Thursday 16 September 2021

The Thin Blue Line

Rudolph Walker
c/o Garry Knight

Wandering over BBC Iplayer I recently came across Ben Elton’s 90s Police comedy “The Thin Blue Line” which suffered at the time from not being Blackadder 5 but looking at it now it stands up really well.  It chronicles the life of Inspector Raymond Fowler (Rowan Atkinson) and his long suffering girlfriend Sergeant Patricia Dawkins (Serena Evans).  

Fowler is a man who revels in the boring and procedural.  His nemesis is the CID division’s inspector Grim (David Haig) who in a parody of the Bill/Sweeney shouties is given lots of lines about having his arse on the line and not needed anything up it.  Grim is, of course, blissfully unaware of the proctorial nature of these puns in a Mrs Slocombe’s pussy way.

Elton said he based it to an extend on Dad's Army and...


Mirroring the church hall scenes of Dad’s Army there is usually a weekly office scene in which Fowler explains to his minions his latest directive/scheme of the week to derision and misunderstandings from his underlings.  These include Rudolph Walker (from “Love They Neighbour”) who plays the older never-gone-anywhere-PC in a philosophical way relating most incidents to something that happened in his Trinidadian childhood, Mina Anwar (who was in the “Sarah Jane Adventures” - think she Rani's mother) as the high flying PC Habib – Atkinson’s pronunciation of which is most amusing – and a very young James Dreyfus in his career defining role as the thick, camp and straight Constable Goody  … I wondered what had happened to Mr Dreyfus …it turns out that he was severely wounded in a TERF war.  But back in 1990…

Fowler is a partial parody of Dixon on Dock Green and indeed series 2 episodes start with him breaking the 4th wall and talking directly to camera usually signing off with a pun about dietary fibre.  It has to be said that there are so many bowel and anus jokes in this series one has to start wondering if Mr Elton has an intestinal condition.  

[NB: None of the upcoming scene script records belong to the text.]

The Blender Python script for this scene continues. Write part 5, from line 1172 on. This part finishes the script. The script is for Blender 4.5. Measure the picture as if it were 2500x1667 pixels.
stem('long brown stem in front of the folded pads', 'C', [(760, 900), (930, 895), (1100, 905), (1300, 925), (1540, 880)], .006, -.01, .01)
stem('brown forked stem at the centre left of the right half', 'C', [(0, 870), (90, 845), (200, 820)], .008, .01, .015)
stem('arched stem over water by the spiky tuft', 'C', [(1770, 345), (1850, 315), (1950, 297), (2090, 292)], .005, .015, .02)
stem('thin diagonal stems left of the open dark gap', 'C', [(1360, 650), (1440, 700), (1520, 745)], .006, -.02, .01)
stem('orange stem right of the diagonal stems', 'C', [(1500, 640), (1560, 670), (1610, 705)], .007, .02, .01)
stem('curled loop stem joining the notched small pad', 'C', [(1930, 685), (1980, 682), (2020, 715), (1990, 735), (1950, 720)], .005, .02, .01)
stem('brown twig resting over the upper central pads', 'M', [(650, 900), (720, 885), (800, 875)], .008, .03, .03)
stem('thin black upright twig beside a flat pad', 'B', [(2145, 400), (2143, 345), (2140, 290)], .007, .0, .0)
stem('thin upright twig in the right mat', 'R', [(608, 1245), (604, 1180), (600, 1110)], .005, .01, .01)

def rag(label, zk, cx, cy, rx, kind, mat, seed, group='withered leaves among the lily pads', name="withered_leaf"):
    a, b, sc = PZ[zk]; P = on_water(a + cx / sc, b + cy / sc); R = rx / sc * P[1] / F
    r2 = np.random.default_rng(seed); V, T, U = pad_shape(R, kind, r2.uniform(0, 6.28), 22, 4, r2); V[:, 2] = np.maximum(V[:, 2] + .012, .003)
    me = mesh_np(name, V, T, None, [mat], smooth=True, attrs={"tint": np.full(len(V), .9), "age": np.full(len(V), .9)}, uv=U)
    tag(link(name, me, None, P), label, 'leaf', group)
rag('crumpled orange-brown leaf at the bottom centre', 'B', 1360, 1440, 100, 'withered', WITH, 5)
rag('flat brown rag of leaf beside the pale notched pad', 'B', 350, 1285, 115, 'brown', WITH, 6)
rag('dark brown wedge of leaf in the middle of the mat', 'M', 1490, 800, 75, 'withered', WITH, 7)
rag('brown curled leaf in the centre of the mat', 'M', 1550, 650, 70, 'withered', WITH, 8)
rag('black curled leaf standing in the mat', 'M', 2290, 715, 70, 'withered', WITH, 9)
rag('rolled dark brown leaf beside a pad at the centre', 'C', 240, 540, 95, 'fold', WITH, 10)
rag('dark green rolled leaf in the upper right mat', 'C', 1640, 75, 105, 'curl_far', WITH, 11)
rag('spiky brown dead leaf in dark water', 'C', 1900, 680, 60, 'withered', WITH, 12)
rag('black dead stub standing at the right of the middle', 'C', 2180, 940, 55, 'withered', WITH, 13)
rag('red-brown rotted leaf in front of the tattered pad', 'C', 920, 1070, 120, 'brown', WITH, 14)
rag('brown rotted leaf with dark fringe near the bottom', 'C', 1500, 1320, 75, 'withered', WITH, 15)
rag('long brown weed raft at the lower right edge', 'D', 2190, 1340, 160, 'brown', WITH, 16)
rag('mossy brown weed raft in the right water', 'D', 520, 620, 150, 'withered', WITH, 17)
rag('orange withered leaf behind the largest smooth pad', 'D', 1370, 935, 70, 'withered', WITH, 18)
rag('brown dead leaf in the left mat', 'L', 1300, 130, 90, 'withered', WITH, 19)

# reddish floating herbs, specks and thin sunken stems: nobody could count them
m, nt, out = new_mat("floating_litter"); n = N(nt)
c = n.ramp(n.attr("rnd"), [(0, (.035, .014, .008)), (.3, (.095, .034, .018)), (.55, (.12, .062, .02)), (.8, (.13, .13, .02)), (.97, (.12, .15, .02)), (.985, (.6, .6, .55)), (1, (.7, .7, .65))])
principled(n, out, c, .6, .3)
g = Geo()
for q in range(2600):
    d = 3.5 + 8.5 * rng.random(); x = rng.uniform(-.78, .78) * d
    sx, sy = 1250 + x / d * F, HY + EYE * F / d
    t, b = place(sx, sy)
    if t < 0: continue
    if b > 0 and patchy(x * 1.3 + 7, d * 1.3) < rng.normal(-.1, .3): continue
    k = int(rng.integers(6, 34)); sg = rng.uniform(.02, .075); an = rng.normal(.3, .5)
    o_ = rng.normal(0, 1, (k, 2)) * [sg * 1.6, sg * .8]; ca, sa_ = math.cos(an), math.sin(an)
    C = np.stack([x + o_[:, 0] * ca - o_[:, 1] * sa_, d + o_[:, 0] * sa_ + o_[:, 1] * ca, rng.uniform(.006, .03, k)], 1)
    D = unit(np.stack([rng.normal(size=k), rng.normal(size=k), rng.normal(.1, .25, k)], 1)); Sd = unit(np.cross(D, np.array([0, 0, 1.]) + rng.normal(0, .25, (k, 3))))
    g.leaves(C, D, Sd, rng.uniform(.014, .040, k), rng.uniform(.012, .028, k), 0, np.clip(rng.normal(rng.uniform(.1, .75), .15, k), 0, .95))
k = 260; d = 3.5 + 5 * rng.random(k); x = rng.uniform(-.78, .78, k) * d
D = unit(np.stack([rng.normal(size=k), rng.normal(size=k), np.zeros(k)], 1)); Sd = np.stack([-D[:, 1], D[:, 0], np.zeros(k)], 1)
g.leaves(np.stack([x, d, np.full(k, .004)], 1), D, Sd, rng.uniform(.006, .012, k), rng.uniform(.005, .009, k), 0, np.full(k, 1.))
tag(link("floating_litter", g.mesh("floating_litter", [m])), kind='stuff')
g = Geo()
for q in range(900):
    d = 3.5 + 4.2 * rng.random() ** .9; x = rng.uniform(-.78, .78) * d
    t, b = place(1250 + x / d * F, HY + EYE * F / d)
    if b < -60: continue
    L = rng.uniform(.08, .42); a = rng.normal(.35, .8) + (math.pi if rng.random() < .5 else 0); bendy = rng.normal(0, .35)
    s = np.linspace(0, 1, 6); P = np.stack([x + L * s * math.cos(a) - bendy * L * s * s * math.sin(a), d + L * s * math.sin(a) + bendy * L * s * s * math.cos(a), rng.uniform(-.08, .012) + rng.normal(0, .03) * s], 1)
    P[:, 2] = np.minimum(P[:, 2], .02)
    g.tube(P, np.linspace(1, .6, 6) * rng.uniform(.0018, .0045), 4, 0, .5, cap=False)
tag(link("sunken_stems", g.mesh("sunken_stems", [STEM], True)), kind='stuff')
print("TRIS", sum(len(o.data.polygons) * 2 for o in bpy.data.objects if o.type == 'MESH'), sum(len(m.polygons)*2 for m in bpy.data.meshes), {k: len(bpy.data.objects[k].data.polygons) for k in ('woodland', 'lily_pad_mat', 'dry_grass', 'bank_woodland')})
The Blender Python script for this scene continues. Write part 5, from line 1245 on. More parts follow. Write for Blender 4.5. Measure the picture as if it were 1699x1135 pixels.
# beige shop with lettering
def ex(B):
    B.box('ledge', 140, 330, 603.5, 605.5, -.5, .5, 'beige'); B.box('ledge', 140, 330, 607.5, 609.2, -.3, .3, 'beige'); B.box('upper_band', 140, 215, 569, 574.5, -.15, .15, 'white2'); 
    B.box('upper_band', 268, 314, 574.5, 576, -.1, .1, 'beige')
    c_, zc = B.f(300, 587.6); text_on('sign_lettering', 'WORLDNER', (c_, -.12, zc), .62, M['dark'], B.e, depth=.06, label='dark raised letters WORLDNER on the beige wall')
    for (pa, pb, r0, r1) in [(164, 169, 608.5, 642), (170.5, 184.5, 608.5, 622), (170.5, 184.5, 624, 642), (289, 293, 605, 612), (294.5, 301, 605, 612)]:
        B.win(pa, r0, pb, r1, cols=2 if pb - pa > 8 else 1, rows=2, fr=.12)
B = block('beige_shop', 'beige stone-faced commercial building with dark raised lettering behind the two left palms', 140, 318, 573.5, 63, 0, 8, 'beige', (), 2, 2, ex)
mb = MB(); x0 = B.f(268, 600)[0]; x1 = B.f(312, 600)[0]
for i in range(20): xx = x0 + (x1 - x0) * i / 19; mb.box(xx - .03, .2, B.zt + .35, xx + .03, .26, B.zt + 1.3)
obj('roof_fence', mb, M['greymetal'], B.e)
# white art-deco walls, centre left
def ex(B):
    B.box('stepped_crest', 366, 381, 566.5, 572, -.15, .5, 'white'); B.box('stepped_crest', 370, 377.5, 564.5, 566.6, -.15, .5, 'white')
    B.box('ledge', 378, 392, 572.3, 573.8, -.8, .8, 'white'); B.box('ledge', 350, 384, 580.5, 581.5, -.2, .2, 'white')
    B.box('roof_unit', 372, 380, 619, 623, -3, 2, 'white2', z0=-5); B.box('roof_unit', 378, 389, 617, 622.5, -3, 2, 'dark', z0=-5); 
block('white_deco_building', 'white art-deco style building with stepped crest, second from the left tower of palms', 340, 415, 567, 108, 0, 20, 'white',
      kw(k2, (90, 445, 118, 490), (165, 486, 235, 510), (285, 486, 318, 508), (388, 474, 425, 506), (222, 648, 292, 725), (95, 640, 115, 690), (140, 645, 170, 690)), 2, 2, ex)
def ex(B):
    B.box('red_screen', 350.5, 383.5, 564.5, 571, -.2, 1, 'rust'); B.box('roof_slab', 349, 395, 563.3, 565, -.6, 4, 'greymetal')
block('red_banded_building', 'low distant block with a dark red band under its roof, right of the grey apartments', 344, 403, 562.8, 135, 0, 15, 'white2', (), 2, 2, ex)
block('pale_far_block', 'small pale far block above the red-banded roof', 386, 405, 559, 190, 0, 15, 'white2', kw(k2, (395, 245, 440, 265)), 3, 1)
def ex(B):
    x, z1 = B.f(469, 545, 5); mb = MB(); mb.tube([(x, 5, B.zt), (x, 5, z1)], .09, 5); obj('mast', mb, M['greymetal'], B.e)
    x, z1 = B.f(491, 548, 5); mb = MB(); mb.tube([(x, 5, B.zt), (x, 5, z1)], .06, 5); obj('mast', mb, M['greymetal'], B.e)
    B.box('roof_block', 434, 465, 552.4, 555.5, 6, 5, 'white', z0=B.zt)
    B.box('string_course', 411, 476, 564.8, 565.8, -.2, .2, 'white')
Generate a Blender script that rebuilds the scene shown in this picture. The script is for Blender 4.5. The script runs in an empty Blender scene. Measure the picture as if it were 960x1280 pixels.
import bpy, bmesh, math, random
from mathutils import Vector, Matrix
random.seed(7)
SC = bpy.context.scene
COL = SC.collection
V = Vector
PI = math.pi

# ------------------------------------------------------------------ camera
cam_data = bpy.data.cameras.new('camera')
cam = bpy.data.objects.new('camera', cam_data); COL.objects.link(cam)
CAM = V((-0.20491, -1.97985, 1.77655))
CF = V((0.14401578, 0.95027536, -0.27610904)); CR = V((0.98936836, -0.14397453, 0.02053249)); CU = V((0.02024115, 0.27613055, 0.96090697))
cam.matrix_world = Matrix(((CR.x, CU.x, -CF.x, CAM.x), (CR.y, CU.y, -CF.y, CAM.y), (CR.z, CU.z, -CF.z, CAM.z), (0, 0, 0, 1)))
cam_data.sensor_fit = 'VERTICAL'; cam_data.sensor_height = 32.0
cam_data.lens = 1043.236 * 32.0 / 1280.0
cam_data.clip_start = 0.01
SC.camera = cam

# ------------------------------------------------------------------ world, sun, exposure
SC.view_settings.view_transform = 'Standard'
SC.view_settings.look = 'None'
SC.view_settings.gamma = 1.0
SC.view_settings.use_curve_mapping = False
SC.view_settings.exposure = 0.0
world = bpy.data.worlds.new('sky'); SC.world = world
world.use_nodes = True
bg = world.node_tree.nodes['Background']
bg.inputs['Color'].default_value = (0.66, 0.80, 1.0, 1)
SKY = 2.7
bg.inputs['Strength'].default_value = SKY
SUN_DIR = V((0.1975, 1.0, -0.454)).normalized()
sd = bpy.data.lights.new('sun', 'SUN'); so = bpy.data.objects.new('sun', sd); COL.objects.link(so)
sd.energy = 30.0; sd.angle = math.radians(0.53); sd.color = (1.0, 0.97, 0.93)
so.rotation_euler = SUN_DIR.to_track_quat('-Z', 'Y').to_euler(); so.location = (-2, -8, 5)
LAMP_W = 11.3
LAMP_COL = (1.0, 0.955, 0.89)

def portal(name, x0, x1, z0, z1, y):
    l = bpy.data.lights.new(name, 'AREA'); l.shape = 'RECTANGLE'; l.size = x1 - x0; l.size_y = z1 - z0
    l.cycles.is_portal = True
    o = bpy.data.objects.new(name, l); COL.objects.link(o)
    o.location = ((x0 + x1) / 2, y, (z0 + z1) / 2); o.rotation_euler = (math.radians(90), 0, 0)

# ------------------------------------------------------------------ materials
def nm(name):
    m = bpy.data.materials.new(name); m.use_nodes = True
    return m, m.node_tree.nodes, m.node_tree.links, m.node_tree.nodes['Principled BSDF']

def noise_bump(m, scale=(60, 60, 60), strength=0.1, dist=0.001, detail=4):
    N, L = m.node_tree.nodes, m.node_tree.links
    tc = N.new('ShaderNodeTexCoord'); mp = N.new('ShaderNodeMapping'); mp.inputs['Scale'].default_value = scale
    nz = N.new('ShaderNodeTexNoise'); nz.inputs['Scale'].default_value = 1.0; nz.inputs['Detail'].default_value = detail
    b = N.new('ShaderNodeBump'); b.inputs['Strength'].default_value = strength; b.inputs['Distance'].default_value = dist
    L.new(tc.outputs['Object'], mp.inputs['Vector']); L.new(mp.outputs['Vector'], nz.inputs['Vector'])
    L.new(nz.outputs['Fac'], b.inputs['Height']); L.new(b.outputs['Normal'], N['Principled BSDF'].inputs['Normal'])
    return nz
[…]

Fowler’s romance for the old days of policing made me nostalgic for this past too.  I mean, this series is so old that there actually are police stations… The last time Croydon Police Station was seen it was concealed behind wooden hoardings in one of the Council’s many redevelopment schemes.  I asked our local PC whether it was still open and he said it is but I can’t see an entrance.  Perhaps there’s a secret entrance that can only be opened by a Masonic handshake...  Since my local PC knocked on the door once and I wouldn't invite him in for tea he now emails me weekly newsletters by email detailing the theft of catalytic converters, minor burglaries and prosecutions of middle class people for possession of miniscule amounts of drugs in the hope we grass on somebody … but...

Anyway,  in amongst the slapstick and hemorrhoid jokes this series does pick up a few serious issues and run with them.  Lucy Robinson is memorable as Dame Christabel Wickham QC Gasforth’s Thatcherite Mayoress and Sergeant Dawkins rival for Fowler’s affections who promises international investors to drive down wages and worker’s rights.  And “The Green Eyed Monster” about the infiltration of local environmental activists by MI5 agents sent to have relationships with the women though played as farce is remarkably topical … except of course these days those dubious duties have been given over to the police themselves.  These days Sergeant Dawkins could have got a financial settlement estimated at £3 million…

Rudolph Walker gives possibly some of the best turns in this comedy and I wondered what had happened to him.  Seems he has set up some kind of acting foundation…

https://rudolphwalkerfoundation.com/

Stephen Fry also pops up as a perverted mountaineer …and it also contains one of my favourite Elton/Atkinson jokes - the one about reflexology ... but I'm not going to tell it.  Watch it.